Auch wenn ein bekanntes Politmagazin der ARD vor kurzem aufgedeckt hat, dass die meisten Abgeordneten im Bundestag über die EU und ihre Verfassung nicht wirklich etwas wissen, so müssen wir doch davon ausgehen, dass Bundestag und Bundesrat sehr wohl bewusst ist, was mit der EU-Verfassung im Großen und Ganzen beabsichtigt ist:
  1. In EU-Europa soll die neoliberale Wirtschaftsauffassung - wie sie von Schröder bis Westerwelle inbrünstig vertreten wird - als verfassungsrechtliches Dogma festgeschrieben werden.
  2. Soziale Prinzipien - wie sie etwa im Sozialstaatsprinzip des Grundgesetzes oder in der Sozialpflichtigkeit des Eigentums (Art. 14 GG) vorkommen, haben im EU-Verfassungsvertrag keine Chance mehr: Die Tarifautonomie und Mitbestimmungsrechte werden genauso gefährdet wie etwa die Herstellung von Chancengleichheit in der Bildung.
  3. Statt schließlich die Europäischen Union als friedensorientierte Zivilmacht auszubauen, werden weltweite militärische Kampfeinsätze ermöglicht und permanente Aufrüstung zum Verfassungsgebot erklärt.
Auch der Bundesrat weiß also, was er tut, wenn er dieser Verfassung seine Zustimmung gibt. Er wird sich von den Aktionen der Friedensbewegung und der Globalisierungskritiker nicht beeindrucken lassen. Zu bezweifeln ist indessen, ob sich die Franzosen von dem einmütigen Votum des deutschen Länderparlaments beeindrucken lassen.
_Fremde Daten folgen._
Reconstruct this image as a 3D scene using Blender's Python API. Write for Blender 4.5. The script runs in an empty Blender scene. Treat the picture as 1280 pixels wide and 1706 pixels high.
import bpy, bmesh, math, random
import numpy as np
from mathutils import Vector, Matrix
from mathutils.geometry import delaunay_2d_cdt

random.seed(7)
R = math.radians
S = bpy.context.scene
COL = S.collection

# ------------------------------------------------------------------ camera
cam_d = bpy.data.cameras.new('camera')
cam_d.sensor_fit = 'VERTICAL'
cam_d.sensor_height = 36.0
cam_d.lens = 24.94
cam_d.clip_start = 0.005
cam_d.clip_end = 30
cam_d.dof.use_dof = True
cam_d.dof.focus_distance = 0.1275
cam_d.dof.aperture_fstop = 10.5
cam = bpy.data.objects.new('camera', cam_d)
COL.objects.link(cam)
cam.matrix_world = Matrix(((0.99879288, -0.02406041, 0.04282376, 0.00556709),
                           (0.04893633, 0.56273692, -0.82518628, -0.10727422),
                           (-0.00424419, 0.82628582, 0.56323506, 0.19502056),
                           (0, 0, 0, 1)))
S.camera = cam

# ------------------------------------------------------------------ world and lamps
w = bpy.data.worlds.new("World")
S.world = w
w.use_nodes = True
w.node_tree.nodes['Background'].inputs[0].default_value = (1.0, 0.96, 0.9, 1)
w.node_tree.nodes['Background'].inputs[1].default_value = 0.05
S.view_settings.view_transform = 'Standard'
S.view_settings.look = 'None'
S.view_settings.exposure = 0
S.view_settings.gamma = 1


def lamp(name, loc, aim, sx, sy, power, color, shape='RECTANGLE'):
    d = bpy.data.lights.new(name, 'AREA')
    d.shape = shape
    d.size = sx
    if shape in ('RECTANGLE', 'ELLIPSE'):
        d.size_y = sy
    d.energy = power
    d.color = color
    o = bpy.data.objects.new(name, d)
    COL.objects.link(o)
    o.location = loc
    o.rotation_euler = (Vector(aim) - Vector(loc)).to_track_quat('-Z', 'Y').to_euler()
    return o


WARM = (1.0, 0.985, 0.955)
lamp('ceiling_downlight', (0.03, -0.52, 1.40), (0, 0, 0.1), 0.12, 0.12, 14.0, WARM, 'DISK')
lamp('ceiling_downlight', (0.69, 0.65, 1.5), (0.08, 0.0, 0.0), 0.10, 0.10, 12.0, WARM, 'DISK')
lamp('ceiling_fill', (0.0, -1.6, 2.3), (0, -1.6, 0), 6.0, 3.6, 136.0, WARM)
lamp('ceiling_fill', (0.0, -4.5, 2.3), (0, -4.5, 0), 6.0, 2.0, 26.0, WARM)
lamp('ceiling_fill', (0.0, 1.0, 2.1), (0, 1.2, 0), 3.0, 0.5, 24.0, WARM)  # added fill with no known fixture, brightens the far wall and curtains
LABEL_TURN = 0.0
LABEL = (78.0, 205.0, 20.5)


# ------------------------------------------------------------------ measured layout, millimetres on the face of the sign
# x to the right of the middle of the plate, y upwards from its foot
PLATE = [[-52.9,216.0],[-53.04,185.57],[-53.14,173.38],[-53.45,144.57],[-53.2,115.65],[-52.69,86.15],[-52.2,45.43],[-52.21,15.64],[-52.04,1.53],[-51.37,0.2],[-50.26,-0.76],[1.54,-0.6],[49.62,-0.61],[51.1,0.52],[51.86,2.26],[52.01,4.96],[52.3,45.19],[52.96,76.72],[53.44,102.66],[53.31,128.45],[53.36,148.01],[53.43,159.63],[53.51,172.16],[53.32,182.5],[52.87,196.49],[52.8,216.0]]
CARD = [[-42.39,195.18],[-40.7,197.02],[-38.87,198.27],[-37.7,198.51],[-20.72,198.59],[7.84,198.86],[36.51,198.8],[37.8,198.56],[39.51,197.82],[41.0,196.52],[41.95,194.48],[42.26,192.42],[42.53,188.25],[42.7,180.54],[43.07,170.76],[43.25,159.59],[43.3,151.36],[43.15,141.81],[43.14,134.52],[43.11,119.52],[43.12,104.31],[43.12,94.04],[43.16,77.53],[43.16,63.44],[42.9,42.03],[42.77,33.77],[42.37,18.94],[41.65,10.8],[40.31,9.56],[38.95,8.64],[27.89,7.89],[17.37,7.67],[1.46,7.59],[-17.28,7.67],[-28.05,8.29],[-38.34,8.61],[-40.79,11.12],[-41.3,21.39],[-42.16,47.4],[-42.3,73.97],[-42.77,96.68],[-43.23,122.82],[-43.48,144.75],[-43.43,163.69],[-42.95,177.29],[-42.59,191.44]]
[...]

Der Bundesausschuss Friedensratschlag, Attac und andere NGOs haben - als Gegenmittel gegen den Druck der politischen Elite und ausgewählter "Promis" aus Deutschland - in diesen Tagen in zahlreichen Veranstaltungen in Frankreich und in Anzeigen in französischen Tageszeitungen darauf aufmerksam gemacht, dass das fast einstimmige Votum von Bundestag und Bundesrat nicht repräsentativ für die Bevölkerung in Deutschland ist.

Der Bundesausschuss Friedensratschlag hofft am 29. Mai auf ein "Non" in Frankreich und auf ein "Nee" am 1. Juni in den Niederlanden - damit EU-Europa nicht zur Beute neoliberaler "Shareholder" und europäischer Großmachtstrategen wird.